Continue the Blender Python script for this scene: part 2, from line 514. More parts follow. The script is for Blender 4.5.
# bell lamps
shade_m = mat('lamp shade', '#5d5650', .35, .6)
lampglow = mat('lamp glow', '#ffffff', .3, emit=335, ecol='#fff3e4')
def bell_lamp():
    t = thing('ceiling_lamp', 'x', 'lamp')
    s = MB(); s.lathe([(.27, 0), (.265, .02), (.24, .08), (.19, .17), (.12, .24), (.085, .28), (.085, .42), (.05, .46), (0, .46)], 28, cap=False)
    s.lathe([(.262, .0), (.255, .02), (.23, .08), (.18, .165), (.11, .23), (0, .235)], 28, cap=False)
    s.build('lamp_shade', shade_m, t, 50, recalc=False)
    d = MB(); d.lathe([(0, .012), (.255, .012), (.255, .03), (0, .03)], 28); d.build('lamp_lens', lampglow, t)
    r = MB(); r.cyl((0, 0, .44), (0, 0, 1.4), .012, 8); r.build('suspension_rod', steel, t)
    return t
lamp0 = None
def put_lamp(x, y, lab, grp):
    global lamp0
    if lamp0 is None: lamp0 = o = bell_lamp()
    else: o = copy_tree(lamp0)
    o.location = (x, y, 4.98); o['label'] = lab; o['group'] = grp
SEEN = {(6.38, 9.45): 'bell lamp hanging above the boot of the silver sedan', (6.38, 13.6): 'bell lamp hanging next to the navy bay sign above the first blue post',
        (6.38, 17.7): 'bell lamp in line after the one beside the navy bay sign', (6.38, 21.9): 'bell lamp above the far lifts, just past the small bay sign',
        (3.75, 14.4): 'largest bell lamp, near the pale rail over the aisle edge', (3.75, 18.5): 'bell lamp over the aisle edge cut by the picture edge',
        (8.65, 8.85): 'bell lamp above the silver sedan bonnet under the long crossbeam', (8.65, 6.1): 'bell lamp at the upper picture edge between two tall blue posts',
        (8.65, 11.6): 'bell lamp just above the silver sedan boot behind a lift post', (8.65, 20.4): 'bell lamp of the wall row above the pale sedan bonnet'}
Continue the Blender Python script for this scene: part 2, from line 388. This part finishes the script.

- - - -

- Objective -
Using the listing above, retype each line exactly.

- The answer -
Continue the Blender Python script for this scene: part 2, from line 514. More parts follow. The script is for Blender 4.5.
# bell lamps
shade_m = mat('lamp shade', '#5d5650', .35, .6)
lampglow = mat('lamp glow', '#ffffff', .3, emit=335, ecol='#fff3e4')
def bell_lamp():
    t = thing('ceiling_lamp', 'x', 'lamp')
    s = MB(); s.lathe([(.27, 0), (.265, .02), (.24, .08), (.19, .17), (.12, .24), (.085, .28), (.085, .42), (.05, .46), (0, .46)], 28, cap=False)
    s.lathe([(.262, .0), (.255, .02), (.23, .08), (.18, .165), (.11, .23), (0, .235)], 28, cap=False)
    s.build('lamp_shade', shade_m, t, 50, recalc=False)
    d = MB(); d.lathe([(0, .012), (.255, .012), (.255, .03), (0, .03)], 28); d.build('lamp_lens', lampglow, t)
    r = MB(); r.cyl((0, 0, .44), (0, 0, 1.4), .012, 8); r.build('suspension_rod', steel, t)
    return t
lamp0 = None
def put_lamp(x, y, lab, grp):
    global lamp0
    if lamp0 is None: lamp0 = o = bell_lamp()
    else: o = copy_tree(lamp0)
    o.location = (x, y, 4.98); o['label'] = lab; o['group'] = grp
SEEN = {(6.38, 9.45): 'bell lamp hanging above the boot of the silver sedan', (6.38, 13.6): 'bell lamp hanging next to the navy bay sign above the first blue post',
        (6.38, 17.7): 'bell lamp in line after the one beside the navy bay sign', (6.38, 21.9): 'bell lamp above the far lifts, just past the small bay sign',
        (3.75, 14.4): 'largest bell lamp, near the pale rail over the aisle edge', (3.75, 18.5): 'bell lamp over the aisle edge cut by the picture edge',
        (8.65, 8.85): 'bell lamp above the silver sedan bonnet under the long crossbeam', (8.65, 6.1): 'bell lamp at the upper picture edge between two tall blue posts',
        (8.65, 11.6): 'bell lamp just above the silver sedan boot behind a lift post', (8.65, 20.4): 'bell lamp of the wall row above the pale sedan bonnet'}
Continue the Blender Python script for this scene: part 2, from line 388. This part finishes the script.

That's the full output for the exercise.